Przypomnijmy, że we wtorek rosyjski koncern Gazprom  ostrzegł inwestorów  , że z powodu nacisków politycznych projekt gazociągu Nord Stream 2 może zostać zarzucony bądź wstrzymany. O sprawie informowała agencja „Reuters”. Medium powoływało się na prospekt emisyjny opublikowany przez Gazprom.

Według informacji niemieckiego dziennika „Handelsblatt”, w poniedziałek władze USA poinformowały Niemcy oraz pozostałych partnerów europejskich o zamiarze nałożenia sankcji na rosyjską barkę „Fortuna” oraz na jej armatora, którym jest rosyjska spółka KVT-RUS. Gazeta zauważa, że byłby to pierwszy przypadek nie tylko grożenia przez rząd USA sankcjami wobec Nord Stream 2, ale także faktycznego ich zastosowania.

Zobacz także:    Rosja: Media: Konstanta potencjalnym ubezpieczycielem Nord Stream 2  

  W poniedziałek   zezwolenie na natychmiastowe wznowienie budowy niemieckiego odcinka gazociągu Nord Stream 2 po dnie Bałtyku z Rosji do Niemiec, które zostało wydane w piątek przez Federalny Urząd Żeglugi Morskiej i Hydrografii (BSH), zostało zawieszone na skutek zaskarżenia go przez dwie organizacje ekologiczne.

Agencja Bloomberg poinformowała w sobotę, powołując się na osoby znające sprawę, pragnące zachować anonimowość, że    Zurich Insurance Group AG podjęła decyzję o zaprzestaniu świadczenia usług ubezpieczeniowych związanych z gazociągiem Nord Stream 2  . Ma to związek z amerykańskimi sankcjami.

Z udziału w projekcie Nord Stream 2 wycofały się wcześniej: duńska firma konsultingowa Rambol oraz norweskie towarzystwo klasyfikacyjne DNV GL (Det Norske Veritas), które po zakończeniu budowy miało wydać certyfikat dla gazociągu.

Przypomnijmy, że Kongres USA przyjął ustawę National Defense Authorization Act (NDAA), która zawiera przepisy nakładające sankcje na wszelkie firmy świadczące usługi modernizacyjne dla statków pracujących przy rurociągu Nord Stream 2 lub świadczące usługi ubezpieczeniowe i certyfikacyjne dla projektu.
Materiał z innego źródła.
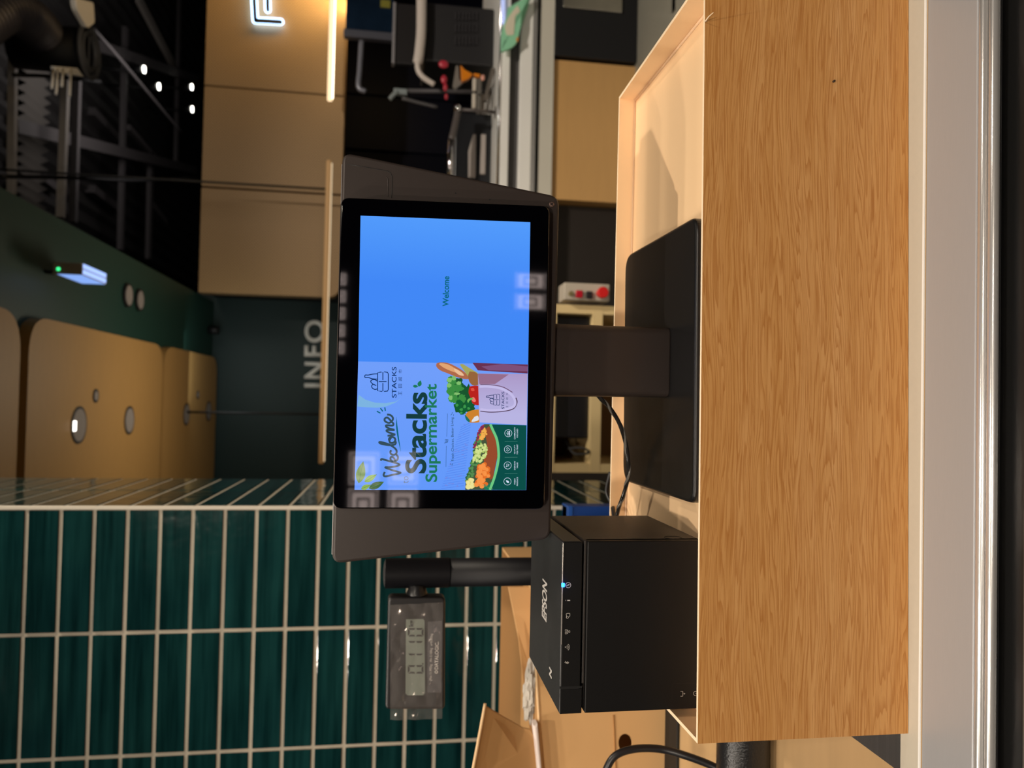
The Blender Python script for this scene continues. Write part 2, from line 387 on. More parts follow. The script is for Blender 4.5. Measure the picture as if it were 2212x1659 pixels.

Przeczytaj:  W Niemczech zaczęła działać fundacja, której celem jest omijanie sankcji wobec Nord Stream 2 

Jak  informowaliśmy  , 11 grudnia 2020 r., po roku przerwy wznowiono budowę gazociągu Nord Stream 2, a rosyjska barka Fortuna przystąpiła do układania rury w wyłącznej strefie ekonomicznej Niemiec. 28 grudnia niemiecka agencja informacyjna dpa podała, że prace te, na odcinku 2,6 km, zostały ukończone. Do ułożenia pozostało jeszcze 147 km rur na wodach duńskich.  Według wcześniejszych zapowiedzi  , prace te mają ruszyć w połowie stycznia 2021 roku – co potem zostało potwierdzone. Układaniem rur miała zajmować się barka „Fortuna”, z pomocą statków „Murman” i „Bałtijskij Issliedowatiel” Morskiej Służby Ratunkowej Rosji.